On Tyranny

On Tyranny Irony

The SS

Snyder writes of the SS: "The SS began as an organization outside the law, became an organization that transcended the law, and ended up as an organization that undid the law" (44). Perhaps this isn't pure irony, but it has an element of it in that the SS, an essentially rogue outside force, became the law and then dismantled the law. This is not normally the way we think about paramilitaries, which we assume stay on the outside until they are destroyed.

Journalism

Snyder encourages us to engage in and support real journalism. He writes wryly, "We find it natural that we pay for a plumber or a mechanic, but demand our news for free" (77). The irony in this statement comes from the fact that a plumber or mechanic offers services that certainly matter but not in an existential, fate-of-the-democracy way. We will pay them, but we balk at paying for people doing the good work to try and illuminate abuses and oppression and erosions of democracy.

2025

Snyder first wrote this book in 2017 and updated it before the 2024 election.
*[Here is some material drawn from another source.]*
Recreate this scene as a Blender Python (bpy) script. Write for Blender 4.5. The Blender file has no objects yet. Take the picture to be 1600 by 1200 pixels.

There is no possible way Snyder could know that Donald Trump would win in 2025, though he certainly could guess that it was a real possibility. Readers picking up this text in 2025, though, know that Trump won and have been witness to several months of his doing many of the things Snyder warned about. So, while this isn't exactly an example of dramatic irony in the way we traditionally understand it in literature, it still feels like an accurate way to describe what it feels like to read this text knowing more than Snyder knows about the future.

Readers of the book

This is also a sort of extra-textual type of irony, but it will probably not be lost on many readers of this book that some of the people least likely to pick this book up and learn from it are the ones who most need it. They are people who didn't fully understand what they were voting for when they voted for Trump, or who do not know about the history Snyder mentions in the text, or who do not understand the nuances of how all these things like courts, laws, shocks to the system, language, symbols, and more, work together.